Lately I’ve been contemplating the passage in Isaiah 61 where God describes bringing beauty out of ashes. Not sure how I got started reading that chapter, or what prompted the memory, but as I contemplate those precious words, God is helping me recognize how He is at work, fulfilling that promise, all around me.
The first example is my dad. He served in Vietnam in the 60s, before meeting my mother. His tour of duty included convoy escorts, MP duty, and sitting behind a machine gun on a helicopter. He saw hundreds of buddies die during his months in country, and came home with a ticking time bomb in his mind. Almost twenty years later, Post Traumatic Stress Disorder reared its ugly head. At the time, few people (including my father) understood what was going on. Over the next several years, he suffered the loss of a very successful job, my childhood home, most of his friends, and almost all of his self esteem. It was only by the grace of God that my dad didn’t end his life, an option he contemplated on multiple occasions.
Fast forward many years, to 2010, when my father attended a Bridges-to-Healing conference in Washington State. Not only did he hear about a biblical response to PTSD, but his survival and defiance of the odds was celebrated by the Cru Military staff sponsoring the event. That experience changed my father’s life. And, when the traveling Vietnam Memorial Wall came to our city, my father not only visited (with all of us in tow), but he was able to do so in peace.
My father’s healing is complete, and God is bringing beauty out of the ashes of his suffering by giving him the opportunity to invest in the lives of other combat veterans who are still suffering the affects of their service to our country. He is actually a member of the Men’s Ministry team at his church, where they are launching a Bridges-to-Healing movement in November, just before Veteran’s Day.
God is also bringing beauty out of the ashes of my mother’s heartache. Not only has she stayed married to a combat veteran suffering with PTSD, but she has suffered the loss of a child; my sister died from complications related to Diabetes ten years ago. This spring, a woman who lost her daughter to pneumonia sought my mother out, for comfort and help in dealing with such a devastating loss. They’ve been meeting regularly to process the agony only a grieving parent can feel. God is bringing beauty out of ashes. Another mother may be joining them in coming weeks; her daughter was tragically killed in a car accident. She was only 15.

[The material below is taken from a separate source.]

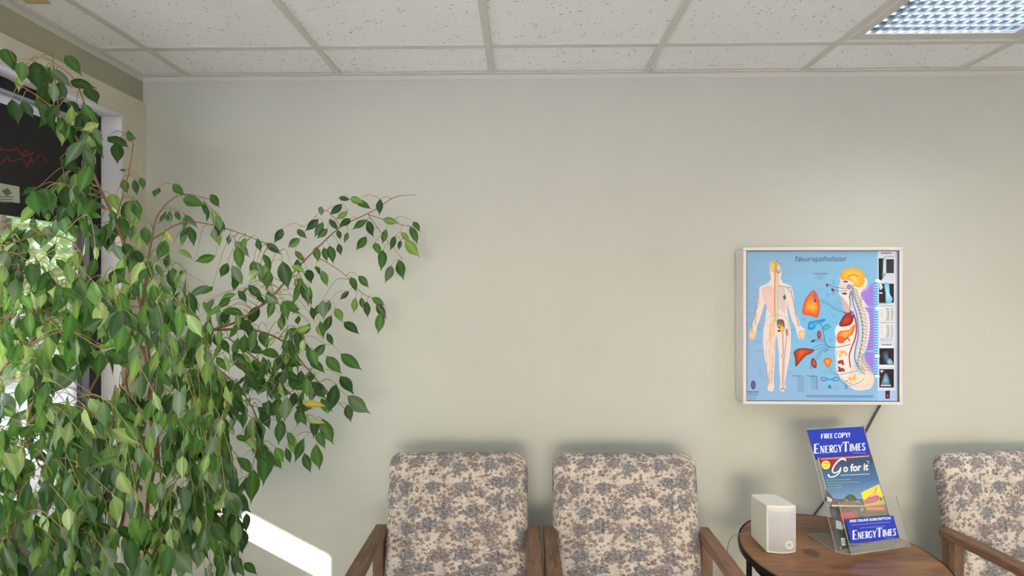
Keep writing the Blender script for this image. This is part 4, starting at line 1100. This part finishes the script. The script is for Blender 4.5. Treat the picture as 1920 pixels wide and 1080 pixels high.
# leaves placed one by one on the isolated sprays: base -> tip
E4="655,80,715,88 710,82,780,100 740,95,812,135 857,85,848,165 672,110,610,165 700,145,642,190 712,180,657,222 558,182,493,243 580,195,542,275 602,228,550,280 612,182,650,240 795,185,715,232 795,190,828,270 867,185,950,195 1015,195,1048,240 1000,218,1045,300 955,245,1000,290 975,285,1050,365 885,230,868,305 928,265,900,330 955,285,940,332 830,295,850,355 868,330,863,435 945,378,970,475 910,405,887,495 790,265,735,330 700,245,680,300 650,235,668,282 655,300,668,358 612,310,632,395 585,318,598,390 545,315,555,390 570,120,568,165 750,455,806,512 712,460,745,535 705,530,662,575 738,558,725,640 765,560,768,615 790,578,790,660 815,560,882,600 840,585,880,670 860,630,846,738 640,612,680,678 680,678,760,732 600,730,628,795 665,830,762,920 597,842,665,935 662,938,725,1030 645,978,612,1060 620,645,578,735 518,685,483,750 545,410,562,455 575,430,598,510 505,425,525,495 455,375,470,450 485,500,485,565 520,512,500,605 385,385,410,525 445,335,495,395 470,275,405,325 455,232,500,280 385,228,348,300 305,297,375,358 265,275,275,345 245,380,250,475 330,390,277,460 325,435,298,510 130,258,125,310 165,315,185,430 120,392,90,470 570,590,533,660 610,575,585,655 385,580,475,640 460,650,460,695 270,600,210,700 410,715,495,750 445,770,525,815 590,785,520,860 385,850,490,880 200,780,300,840 475,910,465,1010 515,965,605,1045 40,62,85,130"
E5="848,15,915,115 885,120,1005,222 885,165,898,265 825,60,780,220 745,130,790,215 680,50,785,125 750,240,815,380 715,240,700,345 720,310,760,410 720,375,730,525 655,425,680,535 655,345,600,480 605,100,590,190 640,175,620,280 585,320,597,440 535,245,517,385 440,395,450,600 500,455,530,515 385,510,380,700 325,450,365,540 245,635,370,745 130,690,220,750 255,485,225,640 180,490,205,560 95,615,10,730 100,710,60,890 135,800,160,910 200,920,240,1050 310,820,320,970 345,745,355,850 335,1010,400,1075 130,270,120,400 405,290,440,380 430,160,520,215 430,200,470,300"
# upper left sprays, zoom of (0,60)-(400,460), 2.7x
E1="20,85,60,190 75,150,100,225 175,150,200,300 330,118,420,215 265,185,360,290 355,250,480,290 440,280,495,370 545,530,660,590 640,520,690,540 590,560,600,670 305,640,410,705 230,790,265,930 330,780,345,910 170,800,205,940 620,745,650,820 680,745,700,830 715,735,725,800 690,850,700,960 380,450,510,545 350,350,390,420 110,350,170,440 190,340,230,430 60,340,95,470 470,570,450,640 800,790,790,840 875,770,935,830 925,850,1045,865 640,700,600,700 250,300,215,300 470,400,490,480 560,820,600,900"
ex=[]
def parse(s,ox,oy,k):
    for q in s.split():
        a=[float(v) for v in q.split(',')]; ex.append((ox+a[0]/k,oy+a[1]/k,ox+a[2]/k,oy+a[3]/k))
parse(E4,380,340,2.5705); parse(E5,340,700,2.8425); parse(E1,0,60,2.7)
BPX=[(pix(p),p) for p,_ in samples]
tips=[]
for (x0,y0,x1,y1) in sorted(ex,key=lambda e:min(math.hypot(e[0]-q[0][0],e[1]-q[0][1]) for q in BPX)):
    cand=BPX+tips
    d2,(bp,bw)=min(((math.hypot(x0-q[0][0],y0-q[0][1])+(35 if q[0][1]>y0 else 0),q) for q in cand),key=lambda t_:t_[0])
    z=bp[2]+rg.uniform(-.03,.02)
    z=min(z,1.95); lim=abs((LX+.04)/((x0-960)/960*CA-SA)); z=min(z,lim)
    b=at(x0,y0,z); tpt=at(x1,y1,z+rg.uniform(-.035,.02)); 
    if tpt.y>-.03: tpt.y=-.03
    d=tpt-b; L=d.length
    toc=(ORG-b).normalized(); nrm=toc+Vector((rg.uniform(-.5,.5),rg.uniform(-.3,.3),rg.uniform(-.2,.5)))
    thin=.218
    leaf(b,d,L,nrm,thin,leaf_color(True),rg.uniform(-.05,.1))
    mid=(b+bw)/2+Vector((0,0,(b-bw).length*.22))
    P=crs([bw,mid,b],6); tw.tube(P,[.0011-.0005*i/(len(P)-1) for i in range(len(P))],5,cap=False)
    tips.append(((x0,y0,z),b))
# single leaves on fine twigs all over the open sprays
BR3=[(pix(p),p) for p,_ in samples]
for poly,n,zz,Ls in (([(285,420),(420,415),(530,470),(610,560),(600,640),(300,640)],75,(1.58,1.8),(.046,.072)),
                  ([(270,600),(600,630),(630,740),(520,860),(300,780)],85,(1.5,1.8),(.048,.08)),
                  ([(60,340),(260,350),(280,480),(60,430)],26,(1.4,1.56),(.045,.07)),
                  ([(20,110),(110,130),(190,230),(210,340),(150,290),(60,190)],16,(1.3,1.5),(.045,.065)),
                  ([(-30,430),(270,470),(270,800),(-30,900)],90,(1.15,1.5),(.05,.085)),
                  ([(-30,800),(440,780),(450,1080),(-30,1090)],70,(1.1,1.4),(.05,.08))):
    c=0
    while c<n:
        x=rg.uniform(min(p[0] for p in poly),max(p[0] for p in poly)); y=rg.uniform(min(p[1] for p in poly),max(p[1] for p in poly))
        if not inside((x,y),poly): continue
        c+=1
        z=min(rg.uniform(*zz),abs((LX+.06)/((x-960)/960*CA-SA))); b=at(x,y,z)
        q_,bw=min(BR3,key=lambda t_:(t_[1]-b).length+max(0,b.z-t_[1].z)*1.5)
        if (bw-b).length>.35: continue
        an=rg.gauss(0,.75); d=Vector((math.sin(an),rg.uniform(-.4,.4),-math.cos(an)*.9-.15))
        L=rg.uniform(*Ls)
        if (b+d.normalized()*L).x<LX+.02 or (b+d.normalized()*L).y>-.03: continue
        nrm=(ORG-b).normalized()+Vector((rg.uniform(-.8,.8),rg.uniform(-.5,.5),rg.uniform(-.2,.9)))
        leaf(b,d,L,nrm,rg.uniform(.19,.23))
        mid=(b+bw)/2+Vector((0,0,(b-bw).length*.22)); P=crs([bw,mid,b],6)
        tw.tube(P,[.0012-.0006*i/(len(P)-1) for i in range(len(P))],5,cap=False)
PP('branches',bmx,M['branch'],smooth=True)
PP('twigs',tw,M['twig'],smooth=True)
PP('foliage',lf,M['leaf'],smooth=True,color=True)
print('leaf faces',len(lf.f)//32)

# ------------------------------------------------------------------ outside
struct('floor_outside',MB().box(-60,LX-.2,-45,40,-.12,-.02).box(LX-.2,60,-45,FY-.12,-.12,-.02),M['pavement'])
sun_blk=empty('sun_block',(LX-1.4,-2.5,2.1)); tag(sun_blk,'overhang added outside the window to block the higher sun','sun_block')  # overhang added so its edge cuts the top of the sun strip
CO=Vector(sun_blk.location); XF=LX-2.6; YF=FY-2.75
def PC(nm,mb,m,**k):
    mb.v=[tuple(Vector(p)-CO) for p in mb.v]; return mb.build(nm,m,sun_blk,**k)
PC('sun_block_roof',MB().box(XF,LX-.145,YF,1.2,2.37,2.48).box(LX-.145,RX+1.5,YF,FY-.125,2.37,2.48),M['sun_block'])
PC('sun_block_fascia',MB().box(XF-.05,XF,YF,1.2,2.138,2.50),M['sun_block']); PC('sun_block_fascia',MB().box(XF,RX+1.5,YF-.05,YF,2.138,2.50),M['sun_block'])
for x,y in ((XF+.05,1.1),(XF+.05,-3.6),(XF+.05,YF+.05),(1.2,YF+.05),(RX+1.4,YF+.05)): PC('post',MB().tube([(x,y,-.02),(x,y,2.37)],.04,12),M['white'],smooth=True)
# white box added outside to block sun beside and below the lit strip
pl=empty('sun_block_box',(LX-.36,-1.1,-.02)); tag(pl,'white box added outside below the window to block low sun','sun_blocker')
PLO=Vector(pl.location)
q=MB().box(LX-.50,LX-.20,-2.2,-.622,-.02,1.10); q.v=[tuple(Vector(p)-PLO) for p in q.v]; q.build('tall_box',M['white'],pl,bevel=.006)
q=MB().box(LX-.50,LX-.20,-.617,.35,-.02,.715); q.v=[tuple(Vector(p)-PLO) for p in q.v]; q.build('low_box',M['white'],pl,bevel=.006)
def tree(x,y,h,cr,label,seed,pal):
    rgt=random.Random(seed); t=empty('tree',(x,y,-.02)); tag(t,label,'tree','trees beyond the pavement')
    MB().tube([(0,0,0),(.05,0,h*.3),(0,.05,h*.7)],[.16,.12,.05],10).build('trunk',M['bark'],t,smooth=True)
    f=MB()
    for i in range(2600):
        th=rgt.uniform(0,2*PI); ph=math.acos(rgt.uniform(-1,1)); r=cr*rgt.uniform(.45,1)**.6
        r*=1+.25*math.sin(3*th+seed)*math.sin(2*ph)
        c=Vector((r*math.sin(ph)*math.cos(th),r*math.sin(ph)*math.sin(th),h*.46+r*1.05*math.cos(ph)))
        a=Vector((rgt.uniform(-1,1),rgt.uniform(-1,1),rgt.uniform(-1,1))).normalized(); b=a.orthogonal().normalized(); s_=rgt.uniform(.06,.12)
        cc=tuple(q*rgt.uniform(.7,1.3) for q in lin(pal)); f.add([c-a*s_,c+b*s_*.5,c+a*s_,c-b*s_*.5],[(0,1,2,3)],col=cc)
    f.build('foliage',M['tree_leaf'],t,color=True)
tree(-8.4,6.1,4.4,2.0,'broad sunlit green tree outside the window, below the black sign at the left edge',1,(120,150,84))
tree(-11.2,10.6,5.2,2.3,'paler green tree outside the window, further off and close to the dark window frame',2,(150,172,112))

# ------------------------------------------------------------------ light
w_=bpy.data.worlds.new('world'); sc.world=w_; w_.use_nodes=True; nt=w_.node_tree
bg=nt.nodes['Background']; sky=nt.nodes.new('ShaderNodeTexSky'); sky.sky_type='NISHITA'; sky.sun_disc=False
sky.sun_elevation=math.radians(35); sky.sun_rotation=math.radians(200); sky.air_density=1.2; sky.dust_density=2
mixw=nt.nodes.new('ShaderNodeMix'); mixw.data_type='RGBA'; mixw.inputs['Factor'].default_value=.6; mixw.inputs['B'].default_value=(.96,.98,1.03,1)
nt.links.new(sky.outputs[0],mixw.inputs['A']); nt.links.new(mixw.outputs['Result'],bg.inputs['Color']); bg.inputs['Strength'].default_value=3.0
sd=Vector((1,.5,-.52)).normalized()
sun=bpy.data.lights.new('sun','SUN'); sun.energy=22; sun.angle=.006; sun.color=(1,.97,.92)
so=bpy.data.objects.new('sun',sun); COL.objects.link(so); so.rotation_euler=sd.to_track_quat('-Z','Y').to_euler(); so.location=(-8,-4,5)
def area(name,loc,sx,sy,e,col=(1,1,1),rot=(0,0,0),spread=PI):
    l=bpy.data.lights.new(name,'AREA'); l.shape='RECTANGLE'; l.size=sx; l.size_y=sy; l.energy=e; l.color=col; l.spread=spread
    o=bpy.data.objects.new(name,l); COL.objects.link(o); o.location=loc; o.rotation_euler=rot; return o
# fill lights added out of view at ceiling height, without fixtures
area('fill_light',(-.73,-1.9,CEIL-.01),.58,1.15,7,(1,.98,.93))
area('fill_light',(2.3,-1.9,CEIL-.01),.58,1.15,10,(.97,.99,1))
# tubes of the visible fixture
area('troffer_lamp',((LXR[0]+LXR[1])/2,(LXR[2]+LXR[3])/2,CEIL+.09),.5,1.1,34,(.95,.98,1))

sc.view_settings.view_transform='Standard'; sc.view_settings.look='None'; sc.view_settings.gamma=1; sc.view_settings.exposure=0.12
sc.view_settings.use_curve_mapping=False
sc.cycles.max_bounces=10; sc.cycles.transparent_max_bounces=16; sc.cycles.sample_clamp_indirect=6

My eighteen year old daughter is struggling to trust God will bring beauty out of the ashes of her dashed hopes and dreams. Since childhood, my daughter has dreamed of entering the Main Reading Room of the Library of Congress. Thanks to some very generous gifts, we were able to book two flights to Washington D.C. We got home the day before the House caved in on the budget and debt ceiling. My daughter spent a week in the nation’s capitol while everything was shut down (we bought non-refundable tickets, and didn’t get insurance) and missed seeing the Library of Congress by one day. It was heartbreaking; she spent part of one whole day fighting tears. I was sick to my stomach.
Sometimes we don’t know what God will do with the ashes of our hopes and dreams. We can’t see how He will bring beauty out of something so ugly and broken. Yet, in His own way, He always does. Romans 8:28 says that all things work together for good for those who love God and are called according to His purpose. But we often forget to include Romans 8:29. That verse says that those God foreknew, He also predestined to be conformed to the image of His Son (italics added). Ultimately, no matter what else happens, followers of Jesus can count on God bringing beauty out of ashes, and whatever happens being used to make us more like Jesus. That, all by itself, is beautiful.
Your ability to see this in spite of the pain and suffering at so many levels is truly beautiful–for your parents, your daughter, and those you minister to. So often we think life should work–and that it should look like we plan. And when it doesn’t, the pain or disappointment is huge. But you’ve seen God bring beauty out of the pain, out of the challenges, out of the disappointments–and that ministers to many hearts. Particularly mine. Thanks, March.